Mi calle no tiene el color sepia de todas las calles de los recuerdos, la mía tiene el color de la vida y las estaciones que pasaron por ella, una a una, día a día, que conformaron y dieron finalmente el color de mi infancia.
Era una de tantas calles en un pueblecito pequeño, donde la vida transcurría sin grandes horizontes, solo la dehesa al norte, y al sur la carretera maltrecha e infinitamente reparada que apenas nos dejaba comunicarnos con el pueblo de al lado.

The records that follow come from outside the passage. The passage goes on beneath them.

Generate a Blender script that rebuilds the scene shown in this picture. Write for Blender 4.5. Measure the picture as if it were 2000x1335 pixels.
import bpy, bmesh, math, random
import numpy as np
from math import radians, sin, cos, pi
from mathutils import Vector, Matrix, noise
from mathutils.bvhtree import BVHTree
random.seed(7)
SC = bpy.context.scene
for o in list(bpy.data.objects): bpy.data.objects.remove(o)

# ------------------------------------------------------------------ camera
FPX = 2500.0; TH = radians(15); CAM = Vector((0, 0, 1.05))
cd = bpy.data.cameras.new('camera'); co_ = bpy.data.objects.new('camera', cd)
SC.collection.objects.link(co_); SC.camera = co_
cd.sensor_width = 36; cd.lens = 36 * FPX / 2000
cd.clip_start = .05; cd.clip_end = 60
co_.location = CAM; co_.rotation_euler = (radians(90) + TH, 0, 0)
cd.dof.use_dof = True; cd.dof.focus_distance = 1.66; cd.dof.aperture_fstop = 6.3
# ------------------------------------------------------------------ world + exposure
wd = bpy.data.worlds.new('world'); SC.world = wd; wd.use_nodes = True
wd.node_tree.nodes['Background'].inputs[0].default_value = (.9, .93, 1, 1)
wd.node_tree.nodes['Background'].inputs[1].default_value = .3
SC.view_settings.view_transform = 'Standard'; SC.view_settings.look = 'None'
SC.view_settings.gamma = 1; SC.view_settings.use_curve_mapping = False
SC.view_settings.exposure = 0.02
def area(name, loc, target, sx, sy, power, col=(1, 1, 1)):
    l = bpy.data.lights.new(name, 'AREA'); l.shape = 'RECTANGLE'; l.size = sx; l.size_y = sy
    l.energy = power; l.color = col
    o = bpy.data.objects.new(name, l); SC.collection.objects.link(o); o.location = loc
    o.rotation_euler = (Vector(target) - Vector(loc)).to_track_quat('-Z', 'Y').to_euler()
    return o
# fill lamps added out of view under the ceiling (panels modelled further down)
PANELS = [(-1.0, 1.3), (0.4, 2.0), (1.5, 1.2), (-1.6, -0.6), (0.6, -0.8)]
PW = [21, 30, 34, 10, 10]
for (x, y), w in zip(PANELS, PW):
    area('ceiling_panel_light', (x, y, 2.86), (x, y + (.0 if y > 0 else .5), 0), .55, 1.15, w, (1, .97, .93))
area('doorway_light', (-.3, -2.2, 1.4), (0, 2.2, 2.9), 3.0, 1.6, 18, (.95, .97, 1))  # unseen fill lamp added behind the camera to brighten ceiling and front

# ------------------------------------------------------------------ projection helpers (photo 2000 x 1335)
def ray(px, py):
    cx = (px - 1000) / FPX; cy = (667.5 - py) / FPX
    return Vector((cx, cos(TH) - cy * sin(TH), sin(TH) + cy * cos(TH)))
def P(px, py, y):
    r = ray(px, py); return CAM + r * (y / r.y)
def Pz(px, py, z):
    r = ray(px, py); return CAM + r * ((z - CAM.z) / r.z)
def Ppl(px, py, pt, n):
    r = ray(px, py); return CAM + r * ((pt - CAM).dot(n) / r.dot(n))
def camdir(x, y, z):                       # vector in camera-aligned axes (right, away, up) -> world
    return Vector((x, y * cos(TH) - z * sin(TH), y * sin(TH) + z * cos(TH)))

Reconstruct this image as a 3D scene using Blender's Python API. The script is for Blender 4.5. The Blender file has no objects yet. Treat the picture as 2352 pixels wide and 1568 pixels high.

Empezaba en la plazuela de la iglesia y acababa en el ejido que le rodeaba, donde una pequeña laguna (casi una ciénaga) daba de beber a los animales al atardecer. Mientras, a lo lejos, el sol se ocultaba entre miles de colores que se fundían a negro en aquellas hermosas noches de mi tierra.
Por ella y en ella pasó mi infancia, llena de color y de vida; el color eterno de la piedra vieja y de las casas viejas llenas de “basilios” en invierno, la paja que al pasar dejaban caer los carros en Verano, el olor y el color infinito de la Primavera desde el ejido y por fin el amarillo triste del Otoño, cuya añoranza del Verano, lloraban los árboles en forma de hojas.
Miles y miles de estrellas sobre nuestras cabezas en aquellas noches solitarias, mientras a lo lejos se oía el croar de las ranas… Palabras soñolientas de las buenas gentes al fresco de las puertas y, sobre todo, la vida que pasaba suavemente de una estación a otra haciéndonos crecer; a lo mejor sin desearlo.
Puede decirse, que mi calle estuvo viva, sobre todo en nuestra alma de niños, y que todavía y a pesar de los años la recuerdo y vuelvo a ella en los momentos en que la vida se vuelve áspera. Siempre estarán ahí los colores y los juegos, las pitas del centeno, el carámbano de los charcos, la escarcha, las flores y las espigas. Siempre ahí.